Buyers’ Strikes in the Fight
to Cut Prices

(30 September 1946)


From Labor Action, Vol. 10 No. 39, 30 September 1946, p. 6.
Transcribed & marked up by Einde O’Callaghan for the Encyclopaedia of Trotskyism On-Line (ETOL).


Last week we pointed out that the success of a “buyers’ strike,” like a “boycott” campaign, depends to a large degree on the reaction of the “consumers” and that the category of “consumer” includes all classes and sections of the population. Active union militants man the picket lines in front of the stores. The small business man, the professional, and even the apathetic or uneducated workers watch the line and then go in to buy or not, as they see fit.

During a period when there is a shortage of commodities, the fate of a buyers’ strike is even more directly affected by middle class elements. A greater proportion of the available goods can be shifted by the capitalist into non-working class areas and neighborhoods in order to minimize the possible effects of the “buyers’ strike.”

“But,” it might be objected, “isn’t it true that the working class must get the support of the millions of middle class people if it is to have real success?” Yes, that is true. But all experience of the working class movement in every country has proved that the labor movement can win the sympathy and aid of the middle classes only when the workers themselves show that they are united behind a fighting program that can really provide the answers to the problems that all the people face.
 

Buyers’ Strike Alone Is Not Enough

Buyers’ strikes will NOT provide such a program! How unified and determined does the labor movement show itself in the buyers’ strikes? CIO and AFL union men and women picket on the outside, appealing to all to refuse to buy. But on the inside, CIO or AFL union men are at work selling to whoever crosses the line. And as one looks out of the store window he sees other union men delivering the products to be sold. This absurdity reached its height in Detroit recently when a CIO retail union objected to the picketing of union shops during a buyers’ strike demonstration.

Such a policy is not good enough.
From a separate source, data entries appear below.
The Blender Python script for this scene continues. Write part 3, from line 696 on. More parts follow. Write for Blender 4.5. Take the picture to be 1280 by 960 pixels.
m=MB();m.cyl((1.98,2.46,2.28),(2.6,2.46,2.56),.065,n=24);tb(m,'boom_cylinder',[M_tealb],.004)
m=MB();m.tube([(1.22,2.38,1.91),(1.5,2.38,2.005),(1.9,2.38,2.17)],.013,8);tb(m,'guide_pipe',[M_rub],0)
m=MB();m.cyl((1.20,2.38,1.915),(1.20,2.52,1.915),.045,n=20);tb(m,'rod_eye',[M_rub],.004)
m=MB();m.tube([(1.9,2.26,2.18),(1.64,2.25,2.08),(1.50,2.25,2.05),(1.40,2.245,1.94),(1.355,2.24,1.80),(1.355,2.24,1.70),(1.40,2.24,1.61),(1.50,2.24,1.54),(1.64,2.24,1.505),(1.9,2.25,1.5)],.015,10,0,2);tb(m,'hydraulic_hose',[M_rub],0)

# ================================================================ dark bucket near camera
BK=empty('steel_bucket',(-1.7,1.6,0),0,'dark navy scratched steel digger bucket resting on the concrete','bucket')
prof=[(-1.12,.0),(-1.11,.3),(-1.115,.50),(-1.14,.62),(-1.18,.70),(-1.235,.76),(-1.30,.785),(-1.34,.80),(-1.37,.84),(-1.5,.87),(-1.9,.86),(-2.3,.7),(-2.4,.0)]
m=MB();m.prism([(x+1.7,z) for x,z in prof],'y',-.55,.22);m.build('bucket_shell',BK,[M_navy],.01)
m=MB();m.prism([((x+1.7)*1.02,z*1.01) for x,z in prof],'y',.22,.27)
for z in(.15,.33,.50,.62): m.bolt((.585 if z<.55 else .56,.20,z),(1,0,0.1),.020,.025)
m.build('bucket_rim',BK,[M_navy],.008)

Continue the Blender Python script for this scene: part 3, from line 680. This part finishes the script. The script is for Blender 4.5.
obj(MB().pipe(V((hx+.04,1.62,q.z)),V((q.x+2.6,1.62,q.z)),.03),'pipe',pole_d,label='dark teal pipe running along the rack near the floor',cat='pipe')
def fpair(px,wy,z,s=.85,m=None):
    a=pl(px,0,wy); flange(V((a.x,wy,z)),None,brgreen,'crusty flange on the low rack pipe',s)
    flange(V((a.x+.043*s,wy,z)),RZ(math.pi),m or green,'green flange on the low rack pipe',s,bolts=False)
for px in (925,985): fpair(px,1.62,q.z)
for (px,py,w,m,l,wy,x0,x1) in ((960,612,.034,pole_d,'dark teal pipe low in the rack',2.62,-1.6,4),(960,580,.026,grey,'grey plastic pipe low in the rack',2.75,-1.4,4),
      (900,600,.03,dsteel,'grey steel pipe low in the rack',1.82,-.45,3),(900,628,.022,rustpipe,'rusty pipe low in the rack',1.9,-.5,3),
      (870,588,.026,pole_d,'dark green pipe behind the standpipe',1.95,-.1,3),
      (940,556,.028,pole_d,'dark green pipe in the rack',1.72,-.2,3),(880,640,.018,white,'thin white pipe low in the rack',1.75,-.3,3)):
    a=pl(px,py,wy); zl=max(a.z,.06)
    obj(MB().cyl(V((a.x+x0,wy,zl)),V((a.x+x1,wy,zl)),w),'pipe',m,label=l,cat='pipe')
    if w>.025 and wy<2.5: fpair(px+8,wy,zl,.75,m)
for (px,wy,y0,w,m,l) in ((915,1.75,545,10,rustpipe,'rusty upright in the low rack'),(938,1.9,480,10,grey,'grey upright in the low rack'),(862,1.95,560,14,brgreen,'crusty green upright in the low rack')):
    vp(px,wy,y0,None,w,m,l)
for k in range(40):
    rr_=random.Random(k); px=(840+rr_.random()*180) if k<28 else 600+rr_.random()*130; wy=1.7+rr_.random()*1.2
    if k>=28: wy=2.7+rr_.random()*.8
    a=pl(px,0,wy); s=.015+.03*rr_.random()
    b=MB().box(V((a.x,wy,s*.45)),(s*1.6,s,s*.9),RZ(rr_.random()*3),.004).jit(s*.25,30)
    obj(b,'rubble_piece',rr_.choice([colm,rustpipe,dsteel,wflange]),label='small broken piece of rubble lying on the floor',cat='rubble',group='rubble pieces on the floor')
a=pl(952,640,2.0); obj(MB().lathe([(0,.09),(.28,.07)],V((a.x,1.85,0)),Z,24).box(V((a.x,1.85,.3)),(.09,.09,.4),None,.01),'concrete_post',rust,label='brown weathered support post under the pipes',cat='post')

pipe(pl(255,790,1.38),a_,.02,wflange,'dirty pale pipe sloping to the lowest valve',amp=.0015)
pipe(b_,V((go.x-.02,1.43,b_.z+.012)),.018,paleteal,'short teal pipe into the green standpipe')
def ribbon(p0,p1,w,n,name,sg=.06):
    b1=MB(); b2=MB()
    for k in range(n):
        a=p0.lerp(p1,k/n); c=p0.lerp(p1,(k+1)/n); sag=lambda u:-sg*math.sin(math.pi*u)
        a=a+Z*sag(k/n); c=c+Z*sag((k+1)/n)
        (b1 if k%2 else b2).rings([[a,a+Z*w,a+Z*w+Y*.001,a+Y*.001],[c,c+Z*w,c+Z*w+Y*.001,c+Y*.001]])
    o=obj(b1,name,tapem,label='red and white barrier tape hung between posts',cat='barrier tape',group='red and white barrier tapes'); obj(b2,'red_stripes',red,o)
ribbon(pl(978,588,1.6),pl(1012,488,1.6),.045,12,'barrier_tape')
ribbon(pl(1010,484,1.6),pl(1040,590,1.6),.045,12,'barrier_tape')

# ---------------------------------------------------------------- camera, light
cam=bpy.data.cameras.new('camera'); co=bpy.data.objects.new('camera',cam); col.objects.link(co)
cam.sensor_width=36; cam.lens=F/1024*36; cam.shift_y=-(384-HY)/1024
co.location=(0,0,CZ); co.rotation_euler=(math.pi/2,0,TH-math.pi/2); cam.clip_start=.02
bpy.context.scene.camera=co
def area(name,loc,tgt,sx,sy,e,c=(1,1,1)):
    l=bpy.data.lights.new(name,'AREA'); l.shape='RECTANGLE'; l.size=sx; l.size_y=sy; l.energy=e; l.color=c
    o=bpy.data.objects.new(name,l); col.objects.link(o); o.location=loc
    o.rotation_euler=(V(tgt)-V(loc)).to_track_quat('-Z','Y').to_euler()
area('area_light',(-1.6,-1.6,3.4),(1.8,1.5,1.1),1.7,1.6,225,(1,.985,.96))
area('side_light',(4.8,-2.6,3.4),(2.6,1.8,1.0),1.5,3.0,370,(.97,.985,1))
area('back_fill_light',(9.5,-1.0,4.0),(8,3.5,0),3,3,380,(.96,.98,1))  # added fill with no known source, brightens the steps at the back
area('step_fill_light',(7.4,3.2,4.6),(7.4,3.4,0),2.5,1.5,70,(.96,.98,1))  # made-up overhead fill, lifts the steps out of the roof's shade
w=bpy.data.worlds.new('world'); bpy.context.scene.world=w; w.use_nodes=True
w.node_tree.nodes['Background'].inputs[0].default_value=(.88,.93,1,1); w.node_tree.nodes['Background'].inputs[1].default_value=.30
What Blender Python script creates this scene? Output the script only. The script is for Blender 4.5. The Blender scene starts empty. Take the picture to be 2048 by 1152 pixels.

If mass groups of consumers could enter a store and with the cooperation of the committee of the retail workers buy goods at low prices ... THAT would be quite appealing to the middle classes and we may be sure that they would rally to SUCH an idea. If union and consumers’ committees did actually COMPEL the sale of goods at low prices, all people, except a small group of plutocrats, would hail these committees as a great blessing.

But for a retail clerk to sell a shirt at a low price, a truck driver would have to deliver it at a low price and committees of union drivers would have to act as inspectors. And the price of the shirt as it leaves the factory and goes to the truck driver would have to be controlled by committees in the factories. Likewise with the raw materials, the cloth that goes into the shirts, and the coal that is used to turn the machines that produce the cloth, and the steel that goes into the machines and the iron ore that goes to make the steel.
 

Workers Need to Control Production and Prices

A solid strike can quickly defeat an employer when the supply of his goods is shut off. A strike is one means of controlling production ... that is, a means of cutting it off completely. But there are other methods of controlling production-already employed by the union movement. When workers on the assembly line agree to cut down on the speed of the line, they are controlling production to that extent. When the workers in the Wisconsin plant of Nash-Kelvinator refuse to work on cars with a a right-hand drive because they know that these are for export, they are controlling production. The control of production has many features and aspects. One of them is price control. If the worker organized into a union can control his own wages and hours, if he can seek to control his working conditions and his speed of work, why not control the price of the products which he himself works on?

That is the crux of the Workers Party program for price control. Committees of housewives and union workers can set the price of goods at each stage of production, distribution or sale. And these committees can be coordinated on a local and national scale just as the union movement itself.